The Victoria Native Friendship Centre (VNFC) opened its doors in April 1970. Beginning as a one-room facility located on the corner of Yates and Broad St. in the heart of downtown Victoria, the Centre was run by an Executive Director on a small grant from the provincial First Citizen’s Fund.

The VNFC quickly became a progressive hub for Indigenous peoples in Victoria. Unfortunately, financial concerns forced the Centre to close its doors. Thankfully, the Board of Directors remained active, and in September 1972, a new facility was opened on the corner of Fernwood and Gladstone St. With the help of the Victoria United Way, core funding from the Secretary of State, and continued support from the First Citizens Fund, the new Victoria Native Friendship Centre flourished.

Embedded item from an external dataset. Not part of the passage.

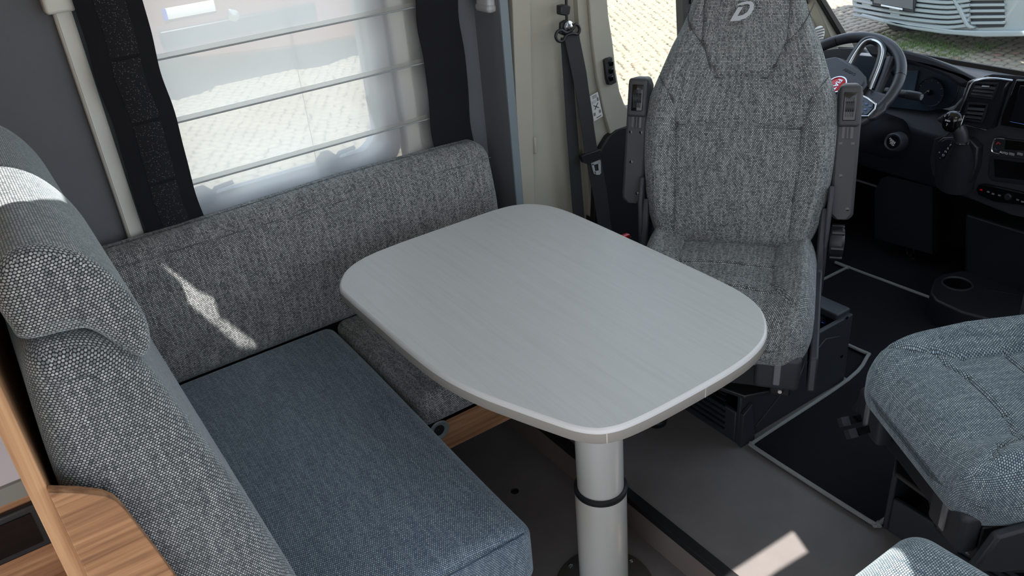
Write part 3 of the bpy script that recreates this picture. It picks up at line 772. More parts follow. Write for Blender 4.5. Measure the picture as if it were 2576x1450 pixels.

Four moves and 40 years later, the VNFC now occupies more than 38,000 square feet of a former elementary school under a 99-year lease with the School District of British Columbia. The Centre has become a vital resource for urban Indigenous individuals and families and is strategically positioned to play a significant role in the development and implementation of urban Indigenous governance on southern Vancouver Island.

The Movement

It was in the mid-1950’s that Indigenous groups in several large cities simultaneously began to push for a specialized agency to meet the needs of Indigenous people “migrating” to urban areas, for services that would assist in the transition process from rural to urban living.

Large cities were attracting young people through the educational, employment and social advantages they offered. Although they moved away from reserves with ideals and high hopes, often the reality of city life struck Indigenous people hard. There were no guidelines to help Indigenous people through the maze of ministries and institutions. There was discrimination to contend with as well as loneliness, isolation, and demoralization.

The first official Indian Friendship Centre was incorporated in Winnipeg in April 1959, and by the 1970’s, Friendship Centres were sprouting across British Columbia. The original funding came from private foundations and from the provincial and federal governments. Today there are 25 Friendship Centres across BC.

In British Columbia, the groundwork for establishing Friendship Centres without government core funding was laid in Vancouver, but the benefits of similar organizations have spread to communities throughout the Interior, North Vancouver Island and the Coast. There are now firm foundations for future generations to build upon for the betterment of urban Indigenous people.

The Friendship Centre offered a sense of community, support, training and a network in a safe environment that helped Indigenous people to maneuver better in urban areas.